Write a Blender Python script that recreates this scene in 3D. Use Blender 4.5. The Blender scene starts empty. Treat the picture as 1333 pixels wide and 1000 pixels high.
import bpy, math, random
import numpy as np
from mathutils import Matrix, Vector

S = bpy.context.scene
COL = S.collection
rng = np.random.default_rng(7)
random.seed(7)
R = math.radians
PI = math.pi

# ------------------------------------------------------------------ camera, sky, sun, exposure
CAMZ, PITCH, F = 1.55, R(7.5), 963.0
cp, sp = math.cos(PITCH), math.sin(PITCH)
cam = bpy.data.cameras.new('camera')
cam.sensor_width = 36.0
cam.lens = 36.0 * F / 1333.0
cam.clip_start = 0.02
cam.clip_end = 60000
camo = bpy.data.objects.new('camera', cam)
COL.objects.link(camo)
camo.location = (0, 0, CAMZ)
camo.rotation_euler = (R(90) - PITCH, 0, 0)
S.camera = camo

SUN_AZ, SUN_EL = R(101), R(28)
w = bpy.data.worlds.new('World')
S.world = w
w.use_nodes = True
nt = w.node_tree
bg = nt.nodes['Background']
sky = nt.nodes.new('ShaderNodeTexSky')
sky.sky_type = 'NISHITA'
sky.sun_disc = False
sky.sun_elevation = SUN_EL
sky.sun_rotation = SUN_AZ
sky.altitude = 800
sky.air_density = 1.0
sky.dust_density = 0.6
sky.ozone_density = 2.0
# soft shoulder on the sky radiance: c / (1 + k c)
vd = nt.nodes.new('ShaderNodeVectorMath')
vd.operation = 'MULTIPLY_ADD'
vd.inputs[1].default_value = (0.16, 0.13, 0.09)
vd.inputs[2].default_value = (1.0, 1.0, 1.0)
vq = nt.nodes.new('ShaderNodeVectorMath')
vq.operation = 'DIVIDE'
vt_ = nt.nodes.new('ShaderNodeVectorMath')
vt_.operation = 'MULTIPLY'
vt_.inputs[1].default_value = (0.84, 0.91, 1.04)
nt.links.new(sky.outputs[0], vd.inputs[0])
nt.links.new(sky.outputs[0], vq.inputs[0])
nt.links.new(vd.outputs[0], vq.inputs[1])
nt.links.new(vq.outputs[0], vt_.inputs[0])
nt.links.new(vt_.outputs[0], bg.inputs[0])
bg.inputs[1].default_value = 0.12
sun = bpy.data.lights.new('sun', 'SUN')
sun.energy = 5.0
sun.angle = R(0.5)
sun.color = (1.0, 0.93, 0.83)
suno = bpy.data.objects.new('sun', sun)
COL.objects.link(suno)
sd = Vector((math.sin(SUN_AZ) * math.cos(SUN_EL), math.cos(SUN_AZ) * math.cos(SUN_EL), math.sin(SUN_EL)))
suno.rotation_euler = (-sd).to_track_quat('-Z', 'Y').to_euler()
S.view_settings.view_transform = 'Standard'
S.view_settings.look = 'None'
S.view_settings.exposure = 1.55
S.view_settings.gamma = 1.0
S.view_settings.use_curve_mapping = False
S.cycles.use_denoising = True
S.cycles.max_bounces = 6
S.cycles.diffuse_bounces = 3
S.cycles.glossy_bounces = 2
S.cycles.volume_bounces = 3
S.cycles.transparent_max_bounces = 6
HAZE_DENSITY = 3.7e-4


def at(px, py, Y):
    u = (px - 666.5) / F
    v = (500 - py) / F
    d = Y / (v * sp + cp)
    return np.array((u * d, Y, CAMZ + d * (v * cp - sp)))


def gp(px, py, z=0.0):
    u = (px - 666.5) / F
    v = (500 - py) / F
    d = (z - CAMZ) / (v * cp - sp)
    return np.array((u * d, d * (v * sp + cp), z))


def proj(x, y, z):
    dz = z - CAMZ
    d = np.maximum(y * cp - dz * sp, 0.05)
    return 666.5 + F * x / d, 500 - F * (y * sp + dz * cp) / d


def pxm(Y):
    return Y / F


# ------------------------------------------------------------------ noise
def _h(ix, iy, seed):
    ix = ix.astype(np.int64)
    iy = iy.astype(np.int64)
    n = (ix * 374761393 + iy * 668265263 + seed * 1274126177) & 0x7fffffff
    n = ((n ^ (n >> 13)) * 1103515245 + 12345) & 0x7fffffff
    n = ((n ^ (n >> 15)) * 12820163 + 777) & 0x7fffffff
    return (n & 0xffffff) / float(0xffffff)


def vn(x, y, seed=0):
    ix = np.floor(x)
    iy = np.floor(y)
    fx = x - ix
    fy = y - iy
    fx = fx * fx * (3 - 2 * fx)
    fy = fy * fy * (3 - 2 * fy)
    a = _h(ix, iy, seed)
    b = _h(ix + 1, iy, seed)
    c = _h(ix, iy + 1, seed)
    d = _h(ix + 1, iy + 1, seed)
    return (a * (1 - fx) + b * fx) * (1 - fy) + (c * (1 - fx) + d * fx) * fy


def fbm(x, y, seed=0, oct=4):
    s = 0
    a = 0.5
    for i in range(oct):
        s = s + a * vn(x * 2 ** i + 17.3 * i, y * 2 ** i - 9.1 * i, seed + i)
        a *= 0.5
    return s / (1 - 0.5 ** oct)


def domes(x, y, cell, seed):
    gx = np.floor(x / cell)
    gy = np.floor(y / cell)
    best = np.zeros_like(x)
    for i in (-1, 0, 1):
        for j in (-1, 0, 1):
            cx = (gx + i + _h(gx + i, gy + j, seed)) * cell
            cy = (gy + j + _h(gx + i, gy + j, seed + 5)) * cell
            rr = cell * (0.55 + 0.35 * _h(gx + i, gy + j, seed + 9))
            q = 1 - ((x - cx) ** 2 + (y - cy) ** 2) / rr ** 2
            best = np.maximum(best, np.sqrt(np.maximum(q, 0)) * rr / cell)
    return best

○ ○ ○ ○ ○

From the very first line of the data through the line with "S.camera = camo" in it, please reproduce each line exactly and output nothing more.

● **RESPONSE**:
Write a Blender Python script that recreates this scene in 3D. Use Blender 4.5. The Blender scene starts empty. Treat the picture as 1333 pixels wide and 1000 pixels high.
import bpy, math, random
import numpy as np
from mathutils import Matrix, Vector

S = bpy.context.scene
COL = S.collection
rng = np.random.default_rng(7)
random.seed(7)
R = math.radians
PI = math.pi

# ------------------------------------------------------------------ camera, sky, sun, exposure
CAMZ, PITCH, F = 1.55, R(7.5), 963.0
cp, sp = math.cos(PITCH), math.sin(PITCH)
cam = bpy.data.cameras.new('camera')
cam.sensor_width = 36.0
cam.lens = 36.0 * F / 1333.0
cam.clip_start = 0.02
cam.clip_end = 60000
camo = bpy.data.objects.new('camera', cam)
COL.objects.link(camo)
camo.location = (0, 0, CAMZ)
camo.rotation_euler = (R(90) - PITCH, 0, 0)
S.camera = camo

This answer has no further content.